** START OF Records to process **

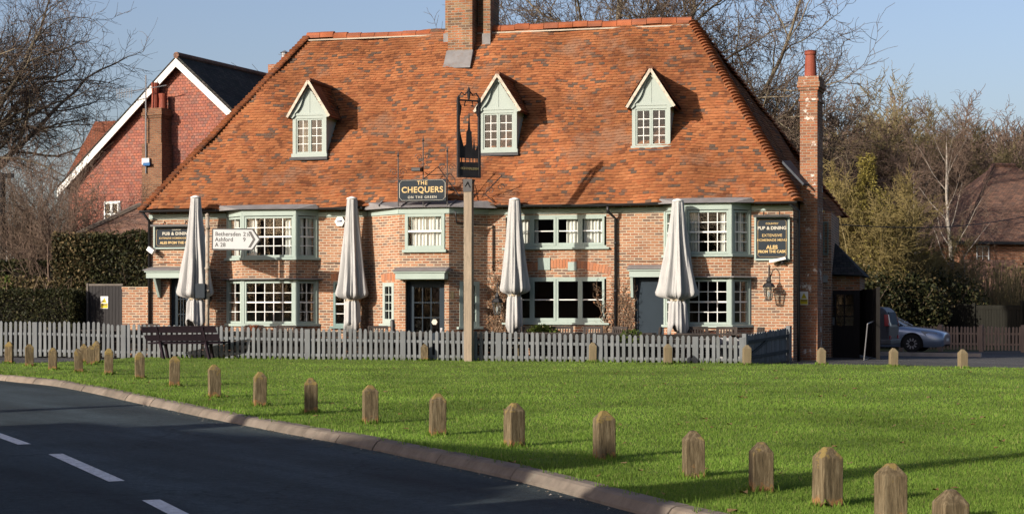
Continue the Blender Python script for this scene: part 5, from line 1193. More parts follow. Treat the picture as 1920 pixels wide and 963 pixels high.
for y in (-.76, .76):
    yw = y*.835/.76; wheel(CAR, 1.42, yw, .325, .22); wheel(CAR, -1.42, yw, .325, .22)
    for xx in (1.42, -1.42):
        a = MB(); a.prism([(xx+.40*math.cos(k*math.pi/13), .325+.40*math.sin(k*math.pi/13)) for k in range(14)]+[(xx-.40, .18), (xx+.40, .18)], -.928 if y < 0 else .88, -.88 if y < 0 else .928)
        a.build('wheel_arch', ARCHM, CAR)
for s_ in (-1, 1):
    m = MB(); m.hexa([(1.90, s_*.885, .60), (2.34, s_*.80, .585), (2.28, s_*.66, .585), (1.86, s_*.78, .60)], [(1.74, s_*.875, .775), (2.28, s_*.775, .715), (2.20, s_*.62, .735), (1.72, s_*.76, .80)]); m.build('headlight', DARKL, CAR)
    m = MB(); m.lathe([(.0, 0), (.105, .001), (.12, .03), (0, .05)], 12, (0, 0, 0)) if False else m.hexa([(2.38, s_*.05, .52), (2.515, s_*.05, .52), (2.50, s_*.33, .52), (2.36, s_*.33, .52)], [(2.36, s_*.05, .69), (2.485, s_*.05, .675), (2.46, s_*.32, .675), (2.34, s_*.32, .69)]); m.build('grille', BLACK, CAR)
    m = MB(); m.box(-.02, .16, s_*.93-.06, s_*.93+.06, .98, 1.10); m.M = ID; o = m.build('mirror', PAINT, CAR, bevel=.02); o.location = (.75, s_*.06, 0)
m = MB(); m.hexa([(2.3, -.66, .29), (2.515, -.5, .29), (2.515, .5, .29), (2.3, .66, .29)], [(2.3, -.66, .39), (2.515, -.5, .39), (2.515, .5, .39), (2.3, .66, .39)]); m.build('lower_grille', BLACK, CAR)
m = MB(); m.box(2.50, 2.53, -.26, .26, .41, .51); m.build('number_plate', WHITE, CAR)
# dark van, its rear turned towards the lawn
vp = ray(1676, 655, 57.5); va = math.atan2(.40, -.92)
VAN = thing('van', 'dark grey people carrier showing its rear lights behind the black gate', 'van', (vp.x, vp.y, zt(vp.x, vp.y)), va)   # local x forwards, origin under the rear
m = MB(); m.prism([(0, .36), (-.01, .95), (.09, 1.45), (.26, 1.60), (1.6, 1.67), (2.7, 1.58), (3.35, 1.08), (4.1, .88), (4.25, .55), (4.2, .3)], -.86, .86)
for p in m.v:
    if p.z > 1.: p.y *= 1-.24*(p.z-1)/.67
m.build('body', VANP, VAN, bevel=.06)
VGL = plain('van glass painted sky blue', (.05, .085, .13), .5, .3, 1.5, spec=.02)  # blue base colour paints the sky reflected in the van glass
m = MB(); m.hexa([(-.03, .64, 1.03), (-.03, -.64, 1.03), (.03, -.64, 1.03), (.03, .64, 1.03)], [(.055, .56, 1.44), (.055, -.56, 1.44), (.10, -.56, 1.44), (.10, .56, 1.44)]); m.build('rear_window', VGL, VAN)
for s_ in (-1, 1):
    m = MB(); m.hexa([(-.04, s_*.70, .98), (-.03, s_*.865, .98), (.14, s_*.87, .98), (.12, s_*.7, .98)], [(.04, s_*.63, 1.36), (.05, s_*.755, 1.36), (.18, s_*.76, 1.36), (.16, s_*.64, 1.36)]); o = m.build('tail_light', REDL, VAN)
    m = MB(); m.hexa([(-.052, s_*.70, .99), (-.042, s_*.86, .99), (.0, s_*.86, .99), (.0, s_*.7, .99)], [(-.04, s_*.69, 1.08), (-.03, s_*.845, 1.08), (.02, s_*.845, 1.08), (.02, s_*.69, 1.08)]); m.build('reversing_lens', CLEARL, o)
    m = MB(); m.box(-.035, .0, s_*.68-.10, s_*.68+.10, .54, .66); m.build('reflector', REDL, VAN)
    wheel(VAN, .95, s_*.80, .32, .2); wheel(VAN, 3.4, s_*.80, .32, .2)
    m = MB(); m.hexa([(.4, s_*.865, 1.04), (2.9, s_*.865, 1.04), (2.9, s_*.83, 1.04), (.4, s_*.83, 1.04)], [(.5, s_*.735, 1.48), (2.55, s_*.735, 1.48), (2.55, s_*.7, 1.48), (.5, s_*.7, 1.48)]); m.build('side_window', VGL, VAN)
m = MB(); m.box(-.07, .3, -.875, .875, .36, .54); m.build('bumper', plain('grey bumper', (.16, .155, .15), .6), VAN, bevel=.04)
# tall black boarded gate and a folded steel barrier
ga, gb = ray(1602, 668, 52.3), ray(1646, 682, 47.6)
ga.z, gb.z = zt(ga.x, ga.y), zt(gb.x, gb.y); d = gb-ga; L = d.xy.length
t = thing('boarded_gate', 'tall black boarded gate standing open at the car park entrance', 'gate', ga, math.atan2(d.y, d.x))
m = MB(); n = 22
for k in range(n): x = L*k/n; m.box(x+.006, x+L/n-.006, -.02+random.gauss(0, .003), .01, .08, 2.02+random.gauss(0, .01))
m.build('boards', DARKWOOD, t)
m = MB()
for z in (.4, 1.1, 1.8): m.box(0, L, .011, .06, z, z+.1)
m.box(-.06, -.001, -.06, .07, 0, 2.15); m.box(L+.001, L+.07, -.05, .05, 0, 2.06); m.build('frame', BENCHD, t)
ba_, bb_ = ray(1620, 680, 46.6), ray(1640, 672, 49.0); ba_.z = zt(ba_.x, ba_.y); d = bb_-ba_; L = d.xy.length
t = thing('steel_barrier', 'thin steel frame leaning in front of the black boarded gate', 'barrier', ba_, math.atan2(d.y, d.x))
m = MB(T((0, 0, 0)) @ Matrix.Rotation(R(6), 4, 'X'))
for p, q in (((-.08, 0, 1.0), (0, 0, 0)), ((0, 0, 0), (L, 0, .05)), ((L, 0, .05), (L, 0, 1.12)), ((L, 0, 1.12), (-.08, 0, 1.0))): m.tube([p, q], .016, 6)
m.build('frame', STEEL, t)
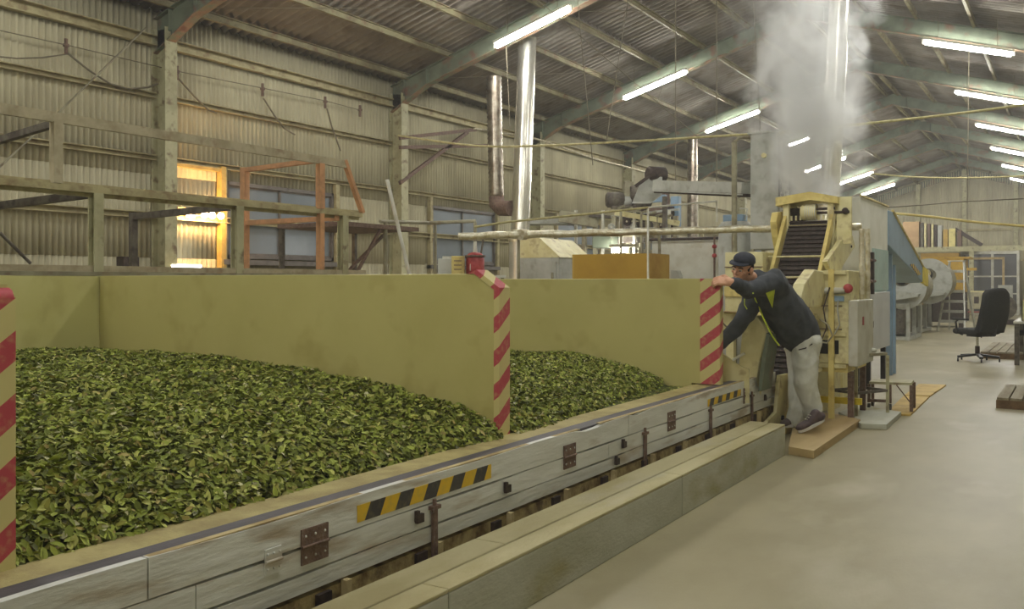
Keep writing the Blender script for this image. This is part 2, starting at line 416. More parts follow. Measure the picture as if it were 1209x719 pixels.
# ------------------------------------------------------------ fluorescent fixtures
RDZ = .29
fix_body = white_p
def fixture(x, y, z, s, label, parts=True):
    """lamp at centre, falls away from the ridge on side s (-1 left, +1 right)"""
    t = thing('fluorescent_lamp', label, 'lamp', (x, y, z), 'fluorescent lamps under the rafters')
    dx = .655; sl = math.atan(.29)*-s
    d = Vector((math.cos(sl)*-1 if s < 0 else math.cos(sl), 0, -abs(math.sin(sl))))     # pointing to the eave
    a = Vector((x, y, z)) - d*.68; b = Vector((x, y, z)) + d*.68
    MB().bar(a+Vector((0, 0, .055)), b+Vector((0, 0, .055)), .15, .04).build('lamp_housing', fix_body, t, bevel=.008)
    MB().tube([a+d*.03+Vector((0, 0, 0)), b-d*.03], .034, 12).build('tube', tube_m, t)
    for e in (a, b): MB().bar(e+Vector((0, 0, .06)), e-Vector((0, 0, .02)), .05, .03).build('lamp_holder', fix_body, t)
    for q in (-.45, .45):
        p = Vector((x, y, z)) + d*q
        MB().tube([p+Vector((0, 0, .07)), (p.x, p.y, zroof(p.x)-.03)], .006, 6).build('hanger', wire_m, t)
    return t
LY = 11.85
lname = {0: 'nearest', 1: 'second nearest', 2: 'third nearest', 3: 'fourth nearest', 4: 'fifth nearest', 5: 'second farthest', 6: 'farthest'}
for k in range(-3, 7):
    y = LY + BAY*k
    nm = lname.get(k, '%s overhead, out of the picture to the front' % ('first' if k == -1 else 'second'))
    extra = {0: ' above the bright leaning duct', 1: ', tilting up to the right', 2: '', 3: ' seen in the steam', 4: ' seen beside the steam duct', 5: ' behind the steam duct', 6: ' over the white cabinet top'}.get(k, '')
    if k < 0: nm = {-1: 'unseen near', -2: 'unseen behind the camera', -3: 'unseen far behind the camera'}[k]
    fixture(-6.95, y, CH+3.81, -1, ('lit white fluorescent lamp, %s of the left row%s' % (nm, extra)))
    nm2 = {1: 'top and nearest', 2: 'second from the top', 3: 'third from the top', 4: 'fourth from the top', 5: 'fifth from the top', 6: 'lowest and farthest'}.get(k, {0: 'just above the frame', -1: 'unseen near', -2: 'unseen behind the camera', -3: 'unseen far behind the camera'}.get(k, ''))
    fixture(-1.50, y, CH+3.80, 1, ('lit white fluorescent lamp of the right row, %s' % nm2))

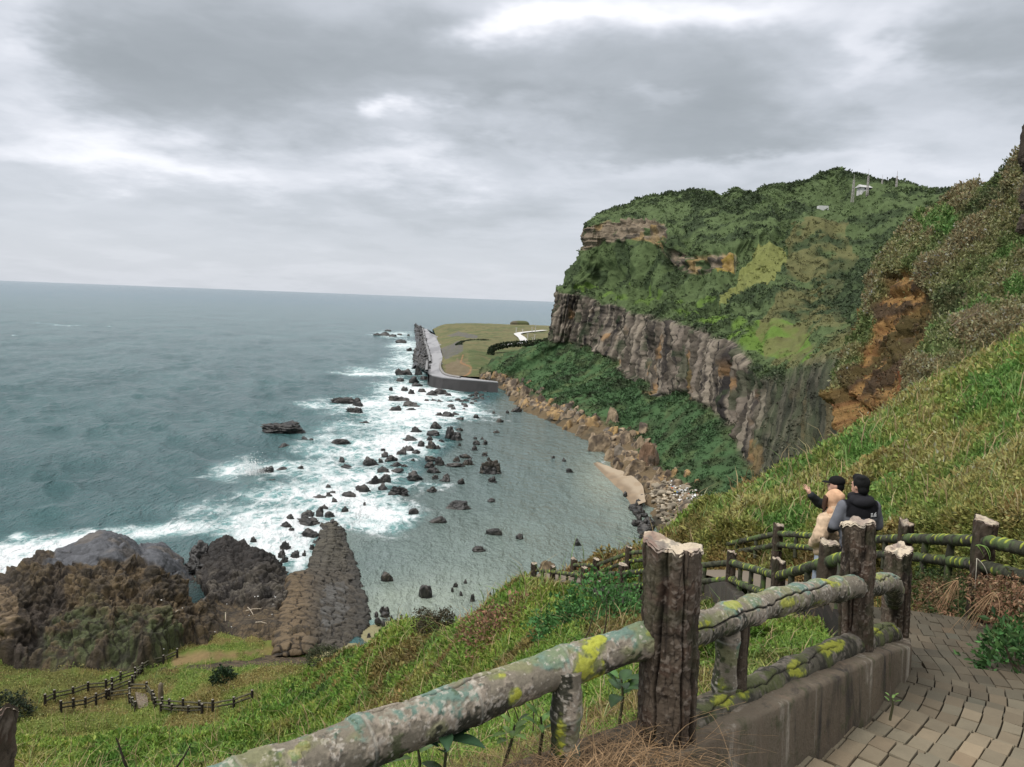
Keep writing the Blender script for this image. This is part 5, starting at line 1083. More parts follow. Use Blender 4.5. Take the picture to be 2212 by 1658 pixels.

** END OF Records to process **

→ **Aim of the task**: Say, as a number only, how many lines of the data contain "parts".

→ **Result below**: 4